視点
SaaSの登場が意味するものは
2006/12/04 16:41
週刊BCN 2006年12月04日vol.1165掲載
利用料金はアメリカの場合、月額100ドル程度で、基本的なアプリケーションを利用できる。1999年にサービスを開始した米セールスフォース・ドットコムが、現在では導入企業約2万5000社、ユーザー数50万人に達するなど急速に普及が進んでいる。

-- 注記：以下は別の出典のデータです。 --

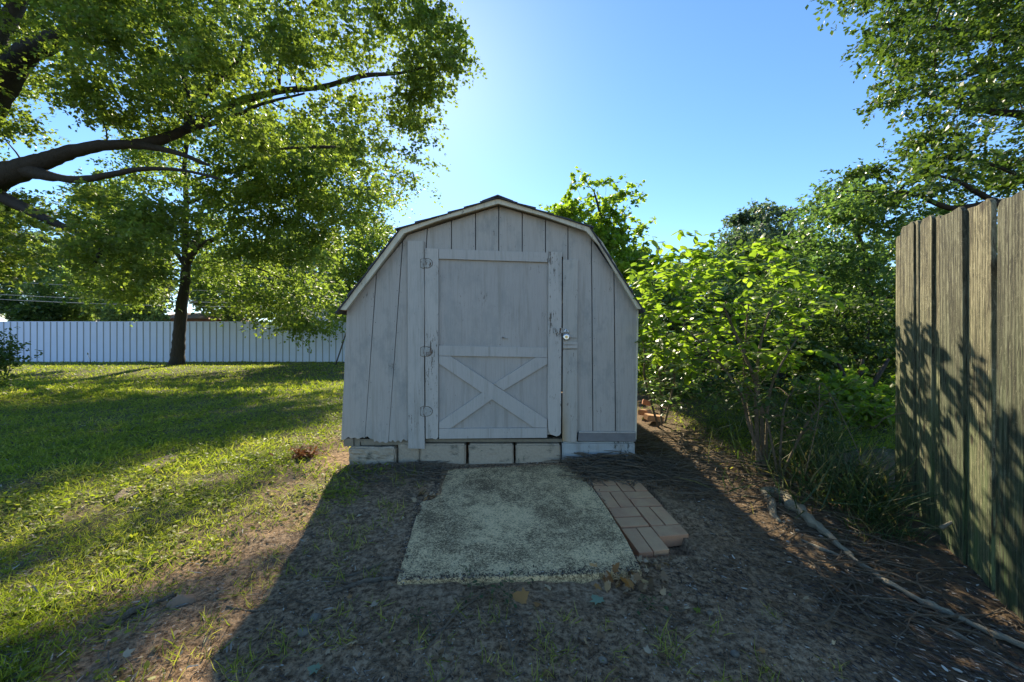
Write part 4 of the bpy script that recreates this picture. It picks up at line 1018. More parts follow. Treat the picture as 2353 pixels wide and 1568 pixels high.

日本では個別のカスタマイズが求められるだけに、関連企業はこの動きを静観する風潮が強かった。が、ここにきて局面が大きく動き始めた。まず、ソフトバンクBBがセールスフォース・ドットコムと提携し、同社のCRMサービスの代理販売に着手した。取引先のSIerが開発したソフトをCRMに連携させ、既存の販売ルートでSaaSの利用契約を販売する。ついで自前のソフトで中小企業に2万社近い顧客をもつミロク情報サービスが、米国のネットスイートと資本・業務提携を発表した。
両社にとってSaaSは、既存のパッケージ、SI事業と競合するサービスである。しかも低額の月額料金制は、ソフトの価格体系を崩壊させかねない。にもかかわらず、あえて提携を選択したのは、オンデマンドサービスが確実にソフトビジネスの主流に食い込んでくると判断したためだ。事実、ミロク情報サービスでは、今回の提携がネットスイートによるM&Aや、既存顧客の浸食を回避するための防衛的な資本提携であることを認めている。
SaaSの登場が業界にもたらす影響は複雑だ。積極的にとらえれば、これまで地方市場やユーザー企業などで限定的に活用されてきたソフト資産の流動性が高まる。個別開発ソフトの再利用が容易になり、低価格化の恩恵で中小事業所などの開拓が期待できる。
一方では、低価格化による淘汰と、アプリケーションの取り込みを狙ったM&Aによって、業界の寡占化が進むことも否定できない。
多様化か寡占化か。すう勢が決まるには少なくとも3年程度の期間はかかるだろう。その猶予期間をどう生かすか。ソフト産業全体が新たな対応を求められていることは間違いない。